原辰徳の存在で江川卓が劇的に変わった? 投手3冠、MVPに輝いた1981年【プロ野球はみだし録】

 

江川と対照的な形で原が巨人入団


81年の自主トレで原(左)とじゃれあう江川


 近年の解説者としての軽妙さだけでなく、巨人戦テレビ中継の黄金期に躍動した姿からは想像しにくいが、巨人へ入団したばかりの江川は重い雰囲気をまとった若者だった。入団は1979年。プロ入りの経緯が、高校、大学で“怪物”と騒がれてヒーローになった青年を、プロでヒールに変えたのだ。マスコミやファンだけではない。チームメートからも距離を置かれていた。まさに孤立無援。一軍の初登板ではマウンドで深々と頭を下げたが、それだけで風向きは変わらなかった。それでも江川は、1年目は9勝、2年目には16勝で最多勝と結果を残す。だが、これも環境を変えるには至らなかった。

 迎えた81年。ドラフト1位で4球団が競合した末に希望していた巨人への入団を果たしたのが原辰徳だった。江川の経緯とは悲しいほどに対照的な、順風満帆のプロ入りだったが、江川と原は大学からの友人。これで江川は劇的な変貌を遂げる。プロ野球選手も、もともとは野球少年。原の存在が江川を野球少年に引き戻したのか、こどものように2人はじゃれあい、江川には笑顔が増えていった。だが、原は江川に言われたという。

「お前は大変だな。俺はマイナスからのスタートだから、ちょっと笑っただけでもマスコミも騒いでくれる。
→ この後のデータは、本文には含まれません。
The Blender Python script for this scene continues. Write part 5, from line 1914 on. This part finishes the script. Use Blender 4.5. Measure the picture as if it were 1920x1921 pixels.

お前の場合は、そうはいかないからな」

 ただ、こうも続けた。

「江川さんは僕が変えたというより、本来の明るい性格が、あのころから出始めたということだと思いますよ」

 原の存在が江川を変えた、というのも確かだ。一方、原の観察も決して間違っていないだろう。どちらも真実だが、どちらもすべてを語り尽していないようにも見える。同時に、江川と原のケースに限らず、友人の存在が人生を好転させることは誰にでもあることだ、もちろん、その逆もある。少なくとも、江川は才能だけでなく、友人に恵まれたことは間違いない。そして、何よりも確かなことがある。この81年、江川は20勝で最多勝、防御率2.29で最優秀防御率。221奪三振もリーグ最多の“投手3冠”。勝率.769もリーグ最高で、これらのすべてが江川のキャリアハイで、リーグ優勝の立役者となった江川はMVPにも輝いている。